Wednesday 5 December 2012

HONEST TOM STEELE.. his own story...

They say that behind every good man... is a story... Tom Steele is very much part of the story behind Daniel O'Connell... and yet this interesting man, Tom Steele, who rests near to his friend, indeed has his own story, well worth the read.

Turtle Bunbury delves into the history we know, or think we do, but also takes us into far more than we could expect.

Be sure to also check out the latest addition to Turtle's prolific writings, at Wistorical, his Facebook page, which you can access via this link https://www.facebook.com/Wistorical



Don't plan on leaving quickly, there is so much to read and absorb... including a great article on Tom Steele...

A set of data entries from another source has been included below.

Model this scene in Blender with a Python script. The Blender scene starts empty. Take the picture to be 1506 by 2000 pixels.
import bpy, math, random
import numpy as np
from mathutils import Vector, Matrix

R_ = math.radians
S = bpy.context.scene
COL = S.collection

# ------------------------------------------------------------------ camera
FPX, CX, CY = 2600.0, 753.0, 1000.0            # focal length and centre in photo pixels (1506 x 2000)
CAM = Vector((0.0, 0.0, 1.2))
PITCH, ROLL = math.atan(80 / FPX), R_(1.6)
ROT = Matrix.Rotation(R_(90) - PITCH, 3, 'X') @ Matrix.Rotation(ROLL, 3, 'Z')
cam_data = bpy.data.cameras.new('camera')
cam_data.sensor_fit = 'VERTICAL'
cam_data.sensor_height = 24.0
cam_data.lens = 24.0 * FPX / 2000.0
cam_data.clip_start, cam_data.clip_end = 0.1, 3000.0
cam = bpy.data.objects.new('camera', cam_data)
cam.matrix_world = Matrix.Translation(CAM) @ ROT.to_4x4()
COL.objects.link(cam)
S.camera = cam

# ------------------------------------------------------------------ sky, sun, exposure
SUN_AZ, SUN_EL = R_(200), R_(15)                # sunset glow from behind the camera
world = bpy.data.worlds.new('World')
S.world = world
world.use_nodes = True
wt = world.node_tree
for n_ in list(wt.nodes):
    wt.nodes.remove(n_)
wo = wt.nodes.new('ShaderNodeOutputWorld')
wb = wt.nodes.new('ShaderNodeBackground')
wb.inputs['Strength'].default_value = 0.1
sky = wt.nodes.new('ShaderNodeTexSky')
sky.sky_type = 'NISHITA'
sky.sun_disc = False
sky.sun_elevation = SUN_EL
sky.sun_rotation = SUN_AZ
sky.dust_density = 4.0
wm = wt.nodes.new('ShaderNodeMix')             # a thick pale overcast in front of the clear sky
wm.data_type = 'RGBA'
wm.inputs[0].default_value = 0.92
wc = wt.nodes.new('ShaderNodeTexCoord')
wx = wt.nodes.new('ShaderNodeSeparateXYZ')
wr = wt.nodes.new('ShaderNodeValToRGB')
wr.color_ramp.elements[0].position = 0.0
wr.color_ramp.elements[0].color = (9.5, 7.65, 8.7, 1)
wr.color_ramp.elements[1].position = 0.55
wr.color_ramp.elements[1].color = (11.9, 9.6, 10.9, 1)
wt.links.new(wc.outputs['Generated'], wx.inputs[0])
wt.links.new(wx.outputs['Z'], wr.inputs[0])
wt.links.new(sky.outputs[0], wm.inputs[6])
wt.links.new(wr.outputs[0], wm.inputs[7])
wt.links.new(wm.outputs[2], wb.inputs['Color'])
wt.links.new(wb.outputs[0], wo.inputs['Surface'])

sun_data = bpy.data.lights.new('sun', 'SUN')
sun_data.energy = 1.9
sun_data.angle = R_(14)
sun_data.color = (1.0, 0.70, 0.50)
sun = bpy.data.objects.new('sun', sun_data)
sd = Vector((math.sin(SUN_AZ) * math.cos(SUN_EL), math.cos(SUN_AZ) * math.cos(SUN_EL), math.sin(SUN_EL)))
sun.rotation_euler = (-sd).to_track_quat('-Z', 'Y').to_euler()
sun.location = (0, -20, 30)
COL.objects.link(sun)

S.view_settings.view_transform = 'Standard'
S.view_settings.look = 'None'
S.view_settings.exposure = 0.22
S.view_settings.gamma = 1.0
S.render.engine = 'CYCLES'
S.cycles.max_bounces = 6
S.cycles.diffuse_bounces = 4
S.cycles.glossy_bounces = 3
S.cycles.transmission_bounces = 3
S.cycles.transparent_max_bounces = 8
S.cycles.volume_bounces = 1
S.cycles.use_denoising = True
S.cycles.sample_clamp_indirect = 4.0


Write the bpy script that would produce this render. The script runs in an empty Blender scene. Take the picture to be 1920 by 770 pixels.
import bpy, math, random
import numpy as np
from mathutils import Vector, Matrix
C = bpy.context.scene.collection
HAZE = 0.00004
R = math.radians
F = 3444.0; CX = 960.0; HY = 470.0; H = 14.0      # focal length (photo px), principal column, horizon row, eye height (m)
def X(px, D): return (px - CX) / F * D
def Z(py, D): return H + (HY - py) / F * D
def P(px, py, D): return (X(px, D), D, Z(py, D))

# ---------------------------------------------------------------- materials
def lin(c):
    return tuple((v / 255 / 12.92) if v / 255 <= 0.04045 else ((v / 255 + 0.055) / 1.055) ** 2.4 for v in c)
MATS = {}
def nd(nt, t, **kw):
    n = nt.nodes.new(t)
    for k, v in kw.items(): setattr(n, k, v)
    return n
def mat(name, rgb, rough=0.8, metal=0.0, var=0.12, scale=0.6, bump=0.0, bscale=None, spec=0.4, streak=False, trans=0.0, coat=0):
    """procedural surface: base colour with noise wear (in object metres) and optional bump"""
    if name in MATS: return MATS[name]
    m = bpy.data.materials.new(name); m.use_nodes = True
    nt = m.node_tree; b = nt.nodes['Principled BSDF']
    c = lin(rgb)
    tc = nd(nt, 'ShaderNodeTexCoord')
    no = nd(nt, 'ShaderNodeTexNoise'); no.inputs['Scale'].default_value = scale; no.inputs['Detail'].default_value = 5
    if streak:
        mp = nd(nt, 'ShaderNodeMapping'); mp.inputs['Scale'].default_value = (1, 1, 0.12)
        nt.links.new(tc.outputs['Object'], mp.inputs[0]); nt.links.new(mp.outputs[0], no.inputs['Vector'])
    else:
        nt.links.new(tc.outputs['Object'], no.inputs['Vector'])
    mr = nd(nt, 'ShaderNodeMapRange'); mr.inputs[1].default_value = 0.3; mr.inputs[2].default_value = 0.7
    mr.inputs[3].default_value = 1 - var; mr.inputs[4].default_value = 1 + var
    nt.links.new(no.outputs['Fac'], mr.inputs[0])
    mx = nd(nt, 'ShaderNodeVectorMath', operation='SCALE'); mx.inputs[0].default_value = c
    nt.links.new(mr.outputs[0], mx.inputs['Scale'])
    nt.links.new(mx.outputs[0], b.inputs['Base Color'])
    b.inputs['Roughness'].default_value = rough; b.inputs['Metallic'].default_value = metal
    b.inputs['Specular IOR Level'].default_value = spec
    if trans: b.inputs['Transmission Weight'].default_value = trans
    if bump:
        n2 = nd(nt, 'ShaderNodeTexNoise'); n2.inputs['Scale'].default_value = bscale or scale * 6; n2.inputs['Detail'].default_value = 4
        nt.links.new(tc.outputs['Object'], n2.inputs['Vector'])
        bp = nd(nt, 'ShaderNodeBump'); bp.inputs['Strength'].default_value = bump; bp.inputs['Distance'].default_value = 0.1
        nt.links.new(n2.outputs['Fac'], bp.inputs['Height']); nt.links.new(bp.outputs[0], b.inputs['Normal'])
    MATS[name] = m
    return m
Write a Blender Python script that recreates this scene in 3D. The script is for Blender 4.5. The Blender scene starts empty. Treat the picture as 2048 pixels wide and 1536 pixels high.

HONEST TOM STEELE (1788-1848) – LANDLORD AND REPEALER
Born: Derrymore, Co Clare, 3 November 1788.
Died: London, 15 June 1848.
The annals of Irish history are littered with Protestants of English origin who effectively deserted the flag of their faith and ‘went native’. Few were more unusual than Honest Tom Steele, a graduate of Cambridge, a landed proprietor of Clare, an inventor of diving bells and a veteran of the Spanish Republican army who served as Daniel O'Connell's right-hand man for 24 years .
Tom Steele looked down at the turbulent waters of the Thames flowing beneath him and closed his eyes. His mind was a whirl of images – crumbling castles, bloody battles, beautiful women, broken promises, vast crowds and, omnipresent, his beloved Daniel O’Connell, the Emancipator of Catholics, alongside whom ‘Honest Tom’ had loyally served for 24 years. Tom opened his eyes, inhaled deeply and jumped.
Thomas Steele was an eccentric Protestant gentleman born in 1788 at his family home near Tulla in Co Clare. His forbears had served with distinction in Monmouth's Regiment during the reign of Charles II and received lands in Co. Tipperary by way of payment. In the early 18th century, a branch of the family relocated to East Clare where Tom’s grandfather secured ownership of considerable property. Tom’s father William perished when he was just a baby. The child was then raised by his bachelor uncle and namesake, Thomas Steele, at the sturdy new Georgian mansion of Cullane House outside the village of Quin. Young Tom received his elementary classical training from Rev. Dr. Fitzgerald at Ennis Grammar School. He was subsequently educated at Trinity College Dublin and Magdalene College Cambridge, graduating with an M.A. in 1820. His tutor considered him one of the best Greek scholars of his day.
Anyone at college during those years was inevitably swept up on the tide of romance, ignited by the Napoleonic Wars and given voice in the poetry of Keats and Lord Byron. When Tom’s uncle passed away in 1821, the 33-year-old inherited the substantial Cullane estate. However, rather than move into the barrack-like mansion of Cullane House, Tom set about restoring the ruins of Craggaunowen Castle, an ancient MacNamara tower-house on his land.
It was Tom’s dream that Cragganauowen would be the home where he and Miss Matilda Crowe of nearby Abbeyfield House, Ennis, would live happily ever after. For weeks on end, Tom sat gazing at Miss Crowe’s bedroom window from a large rock in the River Fergus, known today as Steele’s Rock. Tom was sure she would accept his advances. He was, after all, a much sought after young man, wealthy, intelligent, ‘tall with dark hair … and very good-looking’. Alas, Miss Crowe did not share his ‘ardent sentiment of attraction’ and turned him down.
Women should never underestimate what rejection can do to a man. One of Tom’s first moves was to write a bizarre letter to the elderly Pope Pius VII, urging him to convert to Protestantism without delay. More alarmingly, in 1823, he mortgaged the entire Cullane estate for £10,000, sailed for Spain and secured a commission in the ill-fated rebel army of Rafael del Riego. Tom duly served at the battle of Trocedero and the defence of Cadiz. He managed to avoid the death and execution which befell many of his fellow officers, returned to Ireland and wrote a dramatic personal account of the war.